Imam Ahmad As-Shawi menyebutkan sebuah hadits riwayat Imam Bukhari di mana Rasulullah bersabda:
من قال هذه الصلاة شهدت له يوم القيامة بالشهادة وشفعت له
Artinya:
“Barangsiapa yang membaca shalawat ini maka aku bersaksi baginya di
hari kiamat dengan kesaksian dan aku memberi syafaat baginya.”
Sementara
itu sebagian ulama mengatakan bahwa membaca shalawat Ibrahimiyah
sebanyak seribu kali dapat menjadikan pembacanya melihat Nabi Muhammad shallallâhu ‘alaihi wa sallam.
Ada
satu pertanyaan menarik perihal shalawat Ibrahimiyah ini.

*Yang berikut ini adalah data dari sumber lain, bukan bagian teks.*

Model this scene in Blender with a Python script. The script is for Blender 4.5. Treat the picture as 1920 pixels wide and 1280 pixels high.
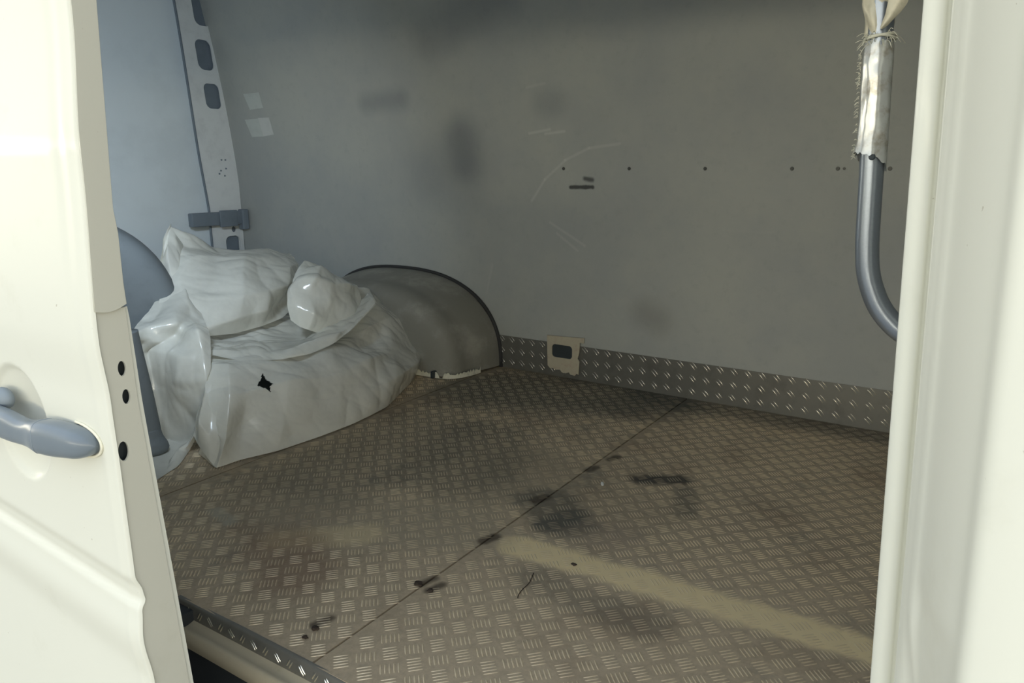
import bpy, bmesh, math, json
import numpy as np
from mathutils import Vector, Matrix, noise

for o in list(bpy.data.objects):
    bpy.data.objects.remove(o)
scene = bpy.context.scene
COL = scene.collection

# ------------------------------------------------------------------ camera
FPX = 1396.0
pitch = math.atan(324 / FPX)
yaw = math.atan(940 * math.cos(pitch) / FPX)
fw = Vector((-math.sin(yaw) * math.cos(pitch), math.cos(yaw) * math.cos(pitch), -math.sin(pitch)))
cam = bpy.data.cameras.new('camera')
cam.sensor_width = 36.0
cam.lens = 36.0 * FPX / 1920
cam.clip_start = 0.02
camo = bpy.data.objects.new('camera', cam)
camo.location = (0, 0, 0.8)
camo.rotation_euler = fw.to_track_quat('-Z', 'Y').to_euler()
COL.objects.link(camo)
scene.camera = camo

# ------------------------------------------------------------------ sky, sun, exposure
w = bpy.data.worlds.new('sky')
scene.world = w
w.use_nodes = True
nt = w.node_tree
nt.nodes.clear()
wo = nt.nodes.new('ShaderNodeOutputWorld')
bg = nt.nodes.new('ShaderNodeBackground')
geo = nt.nodes.new('ShaderNodeTexCoord')
sep = nt.nodes.new('ShaderNodeSeparateXYZ')
rmp = nt.nodes.new('ShaderNodeValToRGB')
nt.links.new(geo.outputs['Generated'], sep.inputs[0])
nt.links.new(sep.outputs['Z'], rmp.inputs[0])
# hazy sky with a bright warm band low over the horizon
els = rmp.color_ramp.elements
els[0].position = 0.0
els[0].color = (0.55, 0.52, 0.42, 1)
els[1].position = 1.0
els[1].color = (0.62, 0.74, 0.90, 1)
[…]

Bila di dalam
haditsnya shalawat Ibrahimiyah tanpa menggunakan kata sayyidinâ
(tuanku, baginda), mengapa dalam pengamalannya para guru mengajarkan
untuk menggunakan kata tersebut?
Menjawab pertanyaan ini Imam Syamsudin Ar-Ramli di dalam kitab Nihâyatul Muhtâj Syarh Al-Minhâj mengatakan bahwa yang utama adalah membacanya dengan menggunakan kata sayyidinâ.
Karena di dalam penggunaan kata ini ada pemenuhan terhadap perintah (di
mana haditsnya tidak menggunakan kata tersebut, pen.) sekaligus juga
tata krama terhadap pangkat beliau yang semestinya. Maka menggunakan
kata sayyidinâ ketika membaca shalawat Ibrahimiyah lebih utama dari pada tidak menggunakannya. (Syamsudin Ar-Ramli, Nihâyatul Muhtâj ilâ Syarhil Minhâj, [Beirut: Darul Kutub Al-Ilmiyah, 2009], Jil. I, hal. 334)
Sementara Imam Ahmad bin Hajar menuturkan bahwa penambahan kata sayyidinâ sebelum
kata Muhammad tidaklah mengapa. Bahkan ini merupakan tata krama
terhadap hak Rasulullah meskipun diucapkan di dalam shalat fardlu.